Além disso, há plataformas de gestão de desempenho que ajudam as empresas a melhorarem sua cultura organizacional. Este tipo de ferramenta oferece a possibilidade de se criar uma cultura de feedback entre colaboradores ou líderes e liderados. Com isso, abre-se caminho para discussão do que pode melhorar.
Há ainda ferramentas de RH que permitem pesquisa de clima organizacional, em que pode se conhecer as impressões dos trabalhadores e como os eles estão se sentindo, além de fazer um diagnóstico dos pontos de atenção na sua empresa.
Desenvolvimento pessoal
Empresas devem dar insumos aos seus funcionários para que eles não apenas estejam engajados mas possam evoluir profissionalmente em suas habilidades e características.

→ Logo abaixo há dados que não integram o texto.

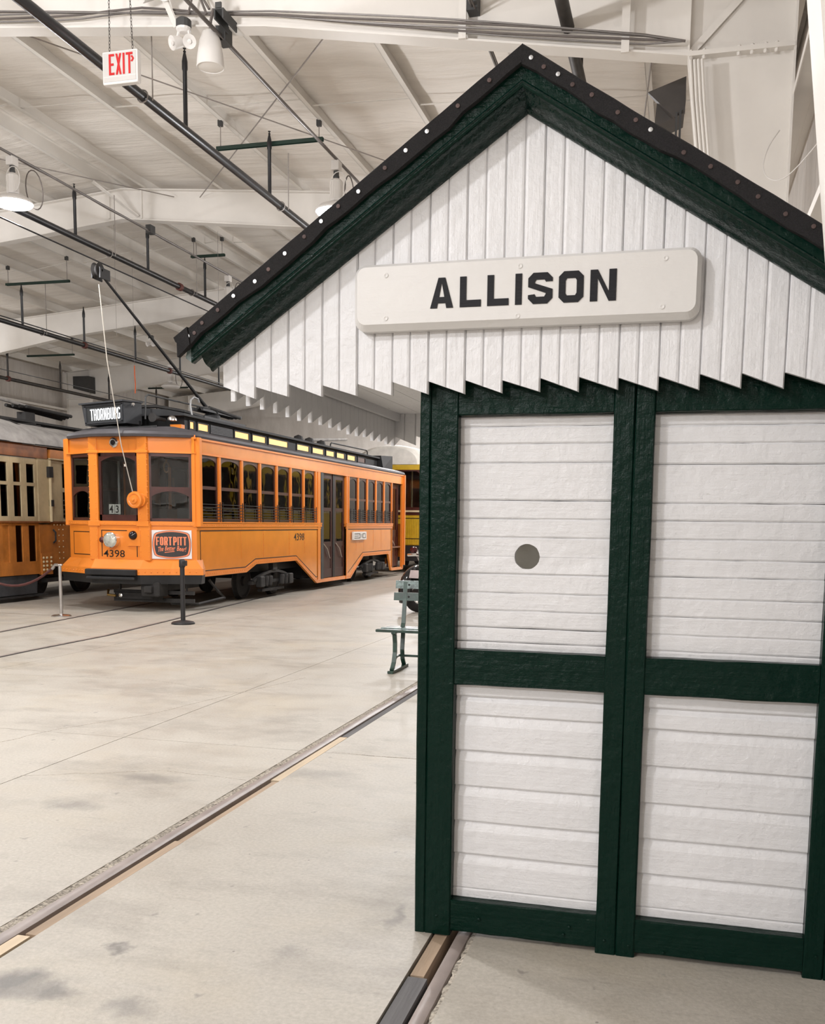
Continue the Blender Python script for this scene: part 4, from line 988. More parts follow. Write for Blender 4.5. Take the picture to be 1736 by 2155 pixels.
# --- windows: maroon sash with arched upper light, glass, guard bars
def window(y0, y1, x, sgn, guard=True):
    d0, d1 = (x - .045 * sgn, x - .012 * sgn); lo, hi = min(d0, d1), max(d0, d1)
    mb = MB().frame('YZ', lo, hi, y0, y1, WB_, WT, .045, .05, .06)
    mb.box(lo, hi, y0 + .04, y1 - .04, 2.03, 2.085)
    wd = (y1 - y0) / 2 - .045; cy = (y0 + y1) / 2; n = 8
    for s in (-1, 1):      # arched spandrels
        poly = [(cy + s * wd, WT - .05), (cy + s * wd, WT - .14)] + [(cy + s * wd * math.cos(k / n * PI / 2), WT - .14 + .09 * math.sin(k / n * PI / 2)) for k in range(1, n + 1)]
        for a, b in zip(poly[1:-1], poly[2:]): mb.prism([(a[0], a[1]), (b[0], b[1]), (b[0], WT - .049), (a[0], WT - .049)], 'YZ', lo, hi)
    sash = P('window_sash', mb, 'maroon')
    xg = x - .03 * sgn
    P('pane', MB().box(xg - .002, xg + .002, y0 + .04, y1 - .04, WB_ + .05, 2.04), 'glass', root=sash)
    P('pane', MB().box(xg - .002, xg + .002, y0 + .04, y1 - .04, 2.07, WT - .045), 'glass', root=sash)
    if guard:
        gb = MB()
        for k in range(6): gb.tube([(x + .035 * sgn, y0 - .03, WB_ + .035 + k * .052), (x + .035 * sgn, y1 + .03, WB_ + .035 + k * .052)], .007, 5)
        for yy in (y0 + .0, y1 - .0): gb.tube([(x + .036 * sgn, yy, WB_), (x + .036 * sgn, yy, WB_ + .34)], .008, 5)
        P('window_guard', gb, 'iron')
def post(y0, y1, x, sgn, z0=BELT, z1=WT + .02):
    mb = MB().box(min(x, x - .06 * sgn), max(x, x - .06 * sgn), y0, y1, z0, z1)
    mb.box(min(x, x + .014 * sgn), max(x, x + .014 * sgn), y0 + .02, y1 - .02, z0, z1)
    P('window_post', mb, 'orange')
edgesA = [14.92, 15.76, 16.66, 17.46, 18.26, 18.98, 19.70, 20.42]
edgesB = [22.62, 23.35, 24.08, 24.82, 25.55, 26.28]
for ed in (edgesA, edgesB):
    for y in ed: post(y - .055, y + .055, XS, 1)
    for a, b in zip(ed[:-1], ed[1:]): window(a + .055, b - .055, XS, 1)
post(20.50, 20.70, XS, 1, .2); post(22.42, 22.56, XS, 1, .2); post(26.28, 26.34, XS, 1, .2); post(27.36, 27.46, XS, 1, .2)
# far side: plain sheet, posts and sashes seen through the glass
P('side_sheet', MB().prism([(14.9, BELT), (14.9, .565), (27.4, .565), (27.4, BELT)], 'YZ', XO, XO + .04), 'orange_sheet')
P('letterboard', MB().box(XO, XO + .05, 14.85, 27.46, WT, LT), 'orange_sheet')
fe = [14.95 + .83 * k for k in range(16)]
for y in fe: post(y - .055, y + .055, XO, -1)
for a, b in zip(fe[:-1], fe[1:]): window(a + .055, b - .055, XO, -1, False)
# --- doors: a pair of folding leaves amidships, open doorway at the back
P('door_post', MB().box(XS - .06, XS + .02, 20.70, 20.86, .24, WT), 'grey_box'); P('door_post', MB().box(XS - .06, XS - .02, 21.58, 21.70, .24, WT), 'iron')
for y0, y1 in ((20.88, 21.58), (21.70, 22.40)):
    mb = MB().frame('YZ', XS - .07, XS - .035, y0, y1, .25, WT, .11, .12, .2)
    mb.box(XS - .07, XS - .035, y0 + .1, y1 - .1, .95, 1.06); mb.box(XS - .07, XS - .035, y0 + .1, y1 - .1, 1.75, 1.83)
    d = P('folding_door', mb, 'door_maroon')
    P('door_panel', MB().box(XS - .06, XS - .045, y0 + .1, y1 - .1, .44, .96), 'door_maroon', root=d)
    for z0, z1 in ((1.05, 1.76), (1.82, WT - .11)): P('pane', MB().box(XS - .055, XS - .05, y0 + .1, y1 - .1, z0, z1), 'glass_dark', root=d)
    P('door_handle', MB().tube([(XS - .02, y0 + .08, 1.02), (XS - .01, y0 + .3, .9), (XS - .01, y0 + .45, .70), (XS - .02, y0 + .5, .68)], .011, 6), 'steel', root=d)
mb = MB().frame('YZ', XS - .16, XS - .12, 26.36, 27.34, .27, WT, .2, .14, .3); mb.box(XS - .16, XS - .12, 26.5, 27.2, 1.1, 1.3)
d = P('rear_door', mb, 'door_maroon'); P('pane', MB().box(XS - .14, XS - .135, 26.52, 27.18, 1.28, 2.5), 'glass_dark', root=d); P('door_panel', MB().box(XS - .145, XS - .13, 26.52, 27.18, .5, 1.15), 'door_maroon', root=d)
P('door_handle', MB().tube([(XS - .10, 26.5, 1.1), (XS - .08, 26.75, .95), (XS - .09, 26.9, .86)], .012, 6), 'steel', root=d)
# --- front end: three facets
FP = [(XO, YC), (TX - .45, YFRONT), (TX + .45, YFRONT), (XS, YC)]
RP = [(XO, 27.4), (TX - .6, 27.9), (TX + .6, 27.9), (XS, 27.46)]
def facet(i, z0, z1, u0, u1, out, depth):   # panel on front facet i between fractions u0..u1
    a, b = Vector((*FP[i], 0)), Vector((*FP[i + 1], 0)); d = (b - a); n = Vector((d.y, -d.x, 0)).normalized()
    p0 = a + d * u0 + n * out; p1 = a + d * u1 + n * out; q = -n * depth
    vs = []
    for z in (z0, z1): vs += [(p0.x, p0.y, z), (p1.x, p1.y, z), (p1.x + q.x, p1.y + q.y, z), (p0.x + q.x, p0.y + q.y, z)]
    return vs
def fbox(mb, i, z0, z1, u0, u1, out=.0, depth=.05): return mb.hexa(facet(i, z0, z1, u0, u1, out, depth))
def fpt(i, u, z, out=0.):
    a, b = Vector((*FP[i], 0)), Vector((*FP[i + 1], 0)); d = (b - a); n = Vector((d.y, -d.x, 0)).normalized(); p = a + d * u + n * out
    return (p.x, p.y, z)
for i in range(3): P('dash_panel', fbox(MB(), i, .84, BELT + .05, 0, 1), 'orange')
for i in range(3): P('header_panel', fbox(MB(), i, WT, LT + .04, 0, 1), 'orange')
bl = MB(); hl = MB()
for i in range(3): fbox(bl, i, BELT + .02, WB_ + .0, -.01, 1.01, .022, .06); fbox(hl, i, WT - .005, WT + .03, -.01, 1.01, .02, .06)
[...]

Muitos treinamentos também podem estar associados à cultura organizacional para as pessoas aperfeiçoarem as aptidões em sintonia com a cultura da empresa. Desenvolva uma agenda da diversidade, com apresentações, workshops e treinamentos que valorizem a diversidade e o engajamento de toda a companhia.
O Google é uma das empresas que possui grupos de afinidade. Desde 2014, o comitê Afrogooglers estimula o aumento do número de negros na companhia e também cria ações de conscientização e parceria com outras entidades e empresas que também apoiam a inclusão racial.

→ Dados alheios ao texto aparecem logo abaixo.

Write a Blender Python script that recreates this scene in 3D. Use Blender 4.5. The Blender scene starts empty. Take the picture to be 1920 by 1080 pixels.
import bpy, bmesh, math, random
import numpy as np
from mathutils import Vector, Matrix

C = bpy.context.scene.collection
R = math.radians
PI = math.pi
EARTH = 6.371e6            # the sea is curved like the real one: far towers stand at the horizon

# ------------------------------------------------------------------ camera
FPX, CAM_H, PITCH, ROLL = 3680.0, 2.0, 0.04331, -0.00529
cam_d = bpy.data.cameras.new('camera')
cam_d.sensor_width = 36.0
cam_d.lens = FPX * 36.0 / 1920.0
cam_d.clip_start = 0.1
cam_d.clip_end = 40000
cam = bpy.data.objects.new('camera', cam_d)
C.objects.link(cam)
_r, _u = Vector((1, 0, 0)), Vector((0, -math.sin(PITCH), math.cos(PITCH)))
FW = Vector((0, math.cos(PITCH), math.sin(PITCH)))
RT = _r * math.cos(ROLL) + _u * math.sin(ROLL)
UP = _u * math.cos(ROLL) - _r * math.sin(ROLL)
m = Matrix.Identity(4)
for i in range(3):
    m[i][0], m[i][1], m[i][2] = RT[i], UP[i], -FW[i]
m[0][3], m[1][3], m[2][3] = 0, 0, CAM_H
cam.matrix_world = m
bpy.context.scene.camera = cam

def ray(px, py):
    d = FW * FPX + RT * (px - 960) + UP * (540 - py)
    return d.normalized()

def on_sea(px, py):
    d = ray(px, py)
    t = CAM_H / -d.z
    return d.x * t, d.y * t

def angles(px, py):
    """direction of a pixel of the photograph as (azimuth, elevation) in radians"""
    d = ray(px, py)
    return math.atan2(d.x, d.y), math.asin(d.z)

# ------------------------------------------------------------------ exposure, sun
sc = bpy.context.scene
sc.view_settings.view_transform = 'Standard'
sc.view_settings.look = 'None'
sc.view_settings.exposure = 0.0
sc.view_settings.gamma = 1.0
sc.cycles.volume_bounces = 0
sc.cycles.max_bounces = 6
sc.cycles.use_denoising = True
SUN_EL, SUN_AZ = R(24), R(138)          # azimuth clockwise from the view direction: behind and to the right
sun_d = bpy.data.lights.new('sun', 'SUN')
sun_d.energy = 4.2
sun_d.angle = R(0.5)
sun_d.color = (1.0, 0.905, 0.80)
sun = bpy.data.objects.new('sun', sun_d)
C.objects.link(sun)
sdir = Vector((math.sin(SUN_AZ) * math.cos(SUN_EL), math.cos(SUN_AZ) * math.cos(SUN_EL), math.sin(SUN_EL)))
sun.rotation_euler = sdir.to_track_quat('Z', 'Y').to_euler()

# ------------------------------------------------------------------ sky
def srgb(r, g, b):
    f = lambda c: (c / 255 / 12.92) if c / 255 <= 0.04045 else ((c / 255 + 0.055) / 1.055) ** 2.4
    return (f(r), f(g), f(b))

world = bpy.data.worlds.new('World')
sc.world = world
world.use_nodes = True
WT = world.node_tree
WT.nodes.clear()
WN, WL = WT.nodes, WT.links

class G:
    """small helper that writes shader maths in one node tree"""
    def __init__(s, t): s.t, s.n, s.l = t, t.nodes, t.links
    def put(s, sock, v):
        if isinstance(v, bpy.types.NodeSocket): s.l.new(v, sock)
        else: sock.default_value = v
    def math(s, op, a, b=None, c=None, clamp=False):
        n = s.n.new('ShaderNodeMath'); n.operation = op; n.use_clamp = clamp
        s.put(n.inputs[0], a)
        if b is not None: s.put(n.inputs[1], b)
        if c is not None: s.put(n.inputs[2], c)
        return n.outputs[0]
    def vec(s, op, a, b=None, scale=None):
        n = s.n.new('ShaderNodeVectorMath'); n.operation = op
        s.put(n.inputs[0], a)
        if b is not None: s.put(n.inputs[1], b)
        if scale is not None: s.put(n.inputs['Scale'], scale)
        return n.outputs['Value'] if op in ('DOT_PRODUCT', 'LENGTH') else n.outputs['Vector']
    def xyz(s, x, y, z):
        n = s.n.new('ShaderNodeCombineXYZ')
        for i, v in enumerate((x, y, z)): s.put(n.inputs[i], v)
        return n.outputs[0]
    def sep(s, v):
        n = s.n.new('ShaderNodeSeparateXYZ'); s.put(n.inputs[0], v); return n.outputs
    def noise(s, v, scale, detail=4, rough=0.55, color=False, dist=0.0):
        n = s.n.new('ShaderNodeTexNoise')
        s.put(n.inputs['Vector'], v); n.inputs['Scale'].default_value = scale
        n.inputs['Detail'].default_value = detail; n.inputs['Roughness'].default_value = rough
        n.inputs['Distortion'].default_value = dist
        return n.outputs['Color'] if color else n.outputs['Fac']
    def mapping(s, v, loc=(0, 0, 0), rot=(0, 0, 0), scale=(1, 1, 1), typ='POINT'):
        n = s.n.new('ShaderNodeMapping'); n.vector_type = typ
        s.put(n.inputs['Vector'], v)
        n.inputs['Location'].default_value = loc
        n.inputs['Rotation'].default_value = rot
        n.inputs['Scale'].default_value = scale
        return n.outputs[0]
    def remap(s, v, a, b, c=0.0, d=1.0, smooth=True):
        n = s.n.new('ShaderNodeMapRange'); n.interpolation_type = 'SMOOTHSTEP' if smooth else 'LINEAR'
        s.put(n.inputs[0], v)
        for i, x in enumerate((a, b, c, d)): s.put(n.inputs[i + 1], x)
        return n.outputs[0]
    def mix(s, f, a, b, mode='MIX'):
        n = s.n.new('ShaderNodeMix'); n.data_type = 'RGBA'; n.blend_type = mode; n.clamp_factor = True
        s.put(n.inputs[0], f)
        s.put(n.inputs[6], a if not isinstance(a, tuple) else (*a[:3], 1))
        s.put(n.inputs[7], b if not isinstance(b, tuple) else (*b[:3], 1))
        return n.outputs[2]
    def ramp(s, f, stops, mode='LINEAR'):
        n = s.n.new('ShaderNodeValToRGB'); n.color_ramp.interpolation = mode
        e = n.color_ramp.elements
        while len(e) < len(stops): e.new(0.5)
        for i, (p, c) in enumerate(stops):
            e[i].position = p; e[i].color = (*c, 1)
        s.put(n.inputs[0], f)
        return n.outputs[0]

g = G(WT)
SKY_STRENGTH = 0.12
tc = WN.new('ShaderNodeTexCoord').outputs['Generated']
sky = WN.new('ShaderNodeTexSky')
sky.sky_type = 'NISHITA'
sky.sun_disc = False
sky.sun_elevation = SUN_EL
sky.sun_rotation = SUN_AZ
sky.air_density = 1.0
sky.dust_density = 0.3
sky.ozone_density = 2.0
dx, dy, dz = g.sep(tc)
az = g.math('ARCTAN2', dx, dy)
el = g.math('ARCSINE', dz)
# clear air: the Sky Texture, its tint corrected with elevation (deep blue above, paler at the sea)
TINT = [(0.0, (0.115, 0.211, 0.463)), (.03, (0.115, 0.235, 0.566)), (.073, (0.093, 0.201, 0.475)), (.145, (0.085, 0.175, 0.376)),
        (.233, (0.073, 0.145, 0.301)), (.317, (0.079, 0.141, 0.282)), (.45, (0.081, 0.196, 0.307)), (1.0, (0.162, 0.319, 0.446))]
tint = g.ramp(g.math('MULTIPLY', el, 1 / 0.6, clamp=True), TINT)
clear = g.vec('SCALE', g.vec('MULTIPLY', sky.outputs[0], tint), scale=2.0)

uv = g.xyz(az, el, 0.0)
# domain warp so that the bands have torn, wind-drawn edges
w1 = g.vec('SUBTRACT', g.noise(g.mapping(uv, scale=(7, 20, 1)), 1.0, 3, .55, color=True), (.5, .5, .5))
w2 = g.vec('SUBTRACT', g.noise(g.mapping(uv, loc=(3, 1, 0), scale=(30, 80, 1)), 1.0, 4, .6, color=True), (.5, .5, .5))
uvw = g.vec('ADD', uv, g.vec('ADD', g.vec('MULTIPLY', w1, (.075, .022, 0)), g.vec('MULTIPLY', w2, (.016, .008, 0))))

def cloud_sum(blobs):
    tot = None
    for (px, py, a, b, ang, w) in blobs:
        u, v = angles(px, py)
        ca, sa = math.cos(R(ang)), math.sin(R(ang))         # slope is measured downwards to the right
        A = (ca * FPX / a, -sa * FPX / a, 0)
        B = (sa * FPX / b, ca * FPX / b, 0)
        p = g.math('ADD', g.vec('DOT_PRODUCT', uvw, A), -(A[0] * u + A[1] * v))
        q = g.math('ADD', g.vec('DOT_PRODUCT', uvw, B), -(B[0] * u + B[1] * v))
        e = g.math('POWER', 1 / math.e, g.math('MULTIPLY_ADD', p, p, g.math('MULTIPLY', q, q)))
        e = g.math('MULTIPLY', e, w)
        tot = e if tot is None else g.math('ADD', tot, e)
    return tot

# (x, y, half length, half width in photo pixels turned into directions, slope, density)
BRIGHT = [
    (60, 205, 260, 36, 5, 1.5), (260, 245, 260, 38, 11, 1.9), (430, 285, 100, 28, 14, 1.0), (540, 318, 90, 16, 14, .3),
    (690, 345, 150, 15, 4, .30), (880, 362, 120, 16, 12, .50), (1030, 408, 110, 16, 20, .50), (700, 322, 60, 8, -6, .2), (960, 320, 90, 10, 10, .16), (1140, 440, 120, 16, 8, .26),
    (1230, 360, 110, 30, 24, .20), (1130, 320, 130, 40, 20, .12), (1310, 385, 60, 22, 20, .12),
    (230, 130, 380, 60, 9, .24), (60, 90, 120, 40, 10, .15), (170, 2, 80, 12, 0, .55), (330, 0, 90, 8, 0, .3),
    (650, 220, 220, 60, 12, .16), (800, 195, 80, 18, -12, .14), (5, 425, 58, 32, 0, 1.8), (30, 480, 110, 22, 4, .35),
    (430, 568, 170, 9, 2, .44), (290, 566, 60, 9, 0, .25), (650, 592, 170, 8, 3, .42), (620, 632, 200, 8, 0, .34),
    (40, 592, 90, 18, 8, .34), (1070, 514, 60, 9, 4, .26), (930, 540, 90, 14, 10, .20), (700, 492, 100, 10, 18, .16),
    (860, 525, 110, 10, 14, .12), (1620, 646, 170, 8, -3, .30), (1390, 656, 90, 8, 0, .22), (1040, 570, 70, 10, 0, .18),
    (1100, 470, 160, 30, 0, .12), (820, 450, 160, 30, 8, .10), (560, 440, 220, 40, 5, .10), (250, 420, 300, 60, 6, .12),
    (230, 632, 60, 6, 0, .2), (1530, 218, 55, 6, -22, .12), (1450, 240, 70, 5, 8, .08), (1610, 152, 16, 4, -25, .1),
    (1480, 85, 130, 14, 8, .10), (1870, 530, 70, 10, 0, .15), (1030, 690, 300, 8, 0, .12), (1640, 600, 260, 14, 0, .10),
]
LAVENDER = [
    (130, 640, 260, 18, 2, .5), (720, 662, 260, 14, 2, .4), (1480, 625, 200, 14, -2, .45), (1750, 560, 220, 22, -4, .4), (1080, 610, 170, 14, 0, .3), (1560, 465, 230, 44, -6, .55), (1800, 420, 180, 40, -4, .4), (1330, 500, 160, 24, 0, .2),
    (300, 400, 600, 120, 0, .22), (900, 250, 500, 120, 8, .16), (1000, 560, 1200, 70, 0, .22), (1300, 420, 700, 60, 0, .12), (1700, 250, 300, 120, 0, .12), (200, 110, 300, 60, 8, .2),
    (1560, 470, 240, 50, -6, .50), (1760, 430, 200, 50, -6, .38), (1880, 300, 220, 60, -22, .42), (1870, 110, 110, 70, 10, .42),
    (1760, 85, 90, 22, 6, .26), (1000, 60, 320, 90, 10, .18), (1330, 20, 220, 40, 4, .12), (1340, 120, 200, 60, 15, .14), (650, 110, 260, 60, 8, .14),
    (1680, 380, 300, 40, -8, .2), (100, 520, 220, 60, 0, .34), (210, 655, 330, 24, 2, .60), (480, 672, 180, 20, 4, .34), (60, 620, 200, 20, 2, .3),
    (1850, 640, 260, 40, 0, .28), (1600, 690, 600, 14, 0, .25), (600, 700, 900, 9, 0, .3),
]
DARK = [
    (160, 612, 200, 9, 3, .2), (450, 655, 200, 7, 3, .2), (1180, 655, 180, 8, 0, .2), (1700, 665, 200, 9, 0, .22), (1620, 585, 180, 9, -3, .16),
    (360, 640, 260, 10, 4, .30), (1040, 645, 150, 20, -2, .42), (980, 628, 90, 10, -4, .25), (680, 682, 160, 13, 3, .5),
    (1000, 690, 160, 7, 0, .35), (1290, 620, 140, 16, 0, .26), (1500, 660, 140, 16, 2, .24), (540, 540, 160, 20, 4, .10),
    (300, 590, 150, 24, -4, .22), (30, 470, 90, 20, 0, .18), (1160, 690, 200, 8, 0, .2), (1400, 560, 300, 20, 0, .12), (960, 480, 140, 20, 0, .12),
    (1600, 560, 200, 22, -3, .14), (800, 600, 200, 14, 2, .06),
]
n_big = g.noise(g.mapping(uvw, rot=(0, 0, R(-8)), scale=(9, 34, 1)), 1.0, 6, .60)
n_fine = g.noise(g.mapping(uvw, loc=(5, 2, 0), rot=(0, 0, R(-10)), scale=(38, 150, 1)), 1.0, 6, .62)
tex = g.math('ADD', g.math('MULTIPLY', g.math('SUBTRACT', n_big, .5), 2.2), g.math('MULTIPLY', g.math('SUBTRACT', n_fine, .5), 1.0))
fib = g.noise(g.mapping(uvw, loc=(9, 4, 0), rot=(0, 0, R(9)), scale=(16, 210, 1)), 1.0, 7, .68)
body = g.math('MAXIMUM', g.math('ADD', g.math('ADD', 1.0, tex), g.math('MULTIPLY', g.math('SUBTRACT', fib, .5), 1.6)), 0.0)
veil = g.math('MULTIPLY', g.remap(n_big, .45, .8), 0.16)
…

Segundo Christiane Silva Pinto, gerente de marketing da companhia e criadora do Afrogooglers, a preocupação com a diversidade se estendeu para outras áreas, como o marketing, que entendeu que era necessário fazer campanhas que refletissem a população brasileira.

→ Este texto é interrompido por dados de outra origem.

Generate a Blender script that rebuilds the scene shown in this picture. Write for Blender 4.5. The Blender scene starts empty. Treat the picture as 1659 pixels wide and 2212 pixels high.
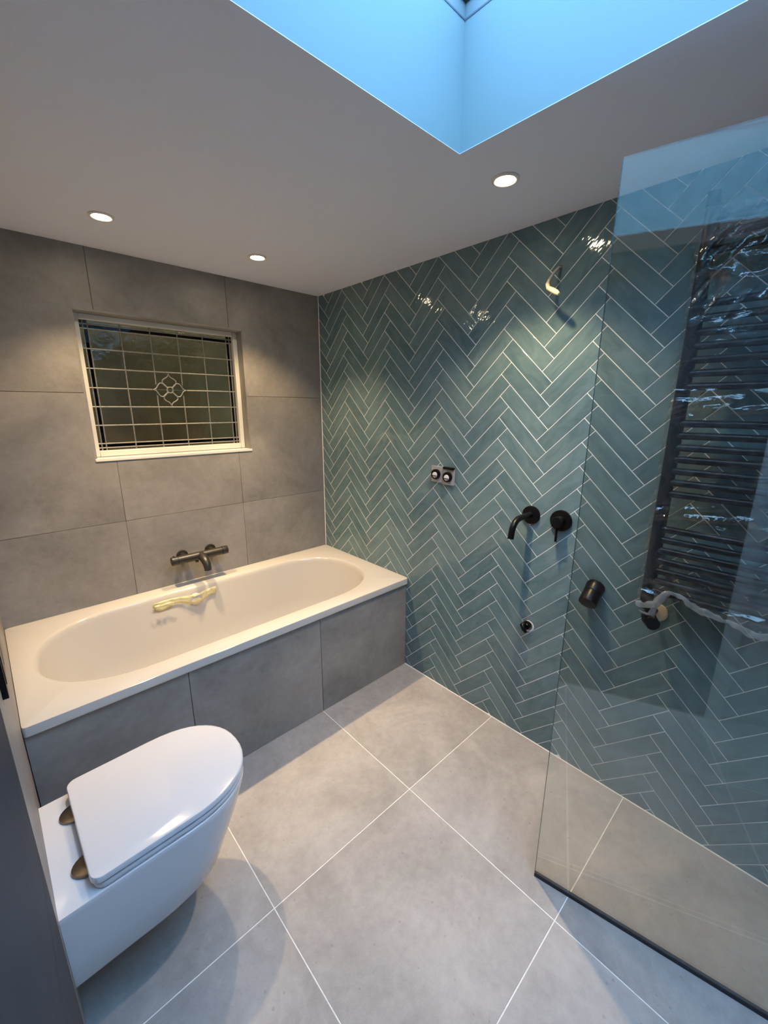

Como a tecnologia pode ajudar
Na criação de planos de formação e desenvolvimento para funcionários, use ferramentas de treinamento que permitam desenhar caminhos formativos.
Estes softwares permitem centralizar em um mesmo espaço todos os cursos de recursos humanos. Por meio de entrevistas, podem detectar necessidades de formação. Também podem verificar o engajamento dos funcionários em cursos de formação.
Não deixe tudo na mão da tecnologia
É preciso ter em mente que depender apenas da tecnologia não é uma boa ideia. Embora o uso da tecnologia seja uma mão na roda para a diversidade, o tiro pode sair pela culatra. Um dos exemplos mais intrigantes de uso de tecnologia nos recursos humanos é o da Amazon.
Na tentativa de utilizar inteligência artificial para aumentar a contratação sem vieses, a empresa acabou priorizando os currículos masculinos. E por que isso aconteceu? Porque a tecnologia foi treinada para selecionar talentos com base nos currículos recebidos nos últimos 10 anos, que em sua maioria eram de homens.
“A gente costuma dizer na Mais Diversidade que por trás de um algoritmo inclusivo há, necessariamente, um programador inclusivo. E o oposto também! Por isso é tão importante que a organização considere que essa programação passe por um olhar de diversidade e inclusão”, comenta Thiago Roveri, consultor de diversidade na Mais Diversidade.
“Numa perspectiva racional, é muito mais fácil corrigir um software ou uma programação do que livrar seres humanos dos seus vieses, mas é fundamental considerar quem está por trás desse software.”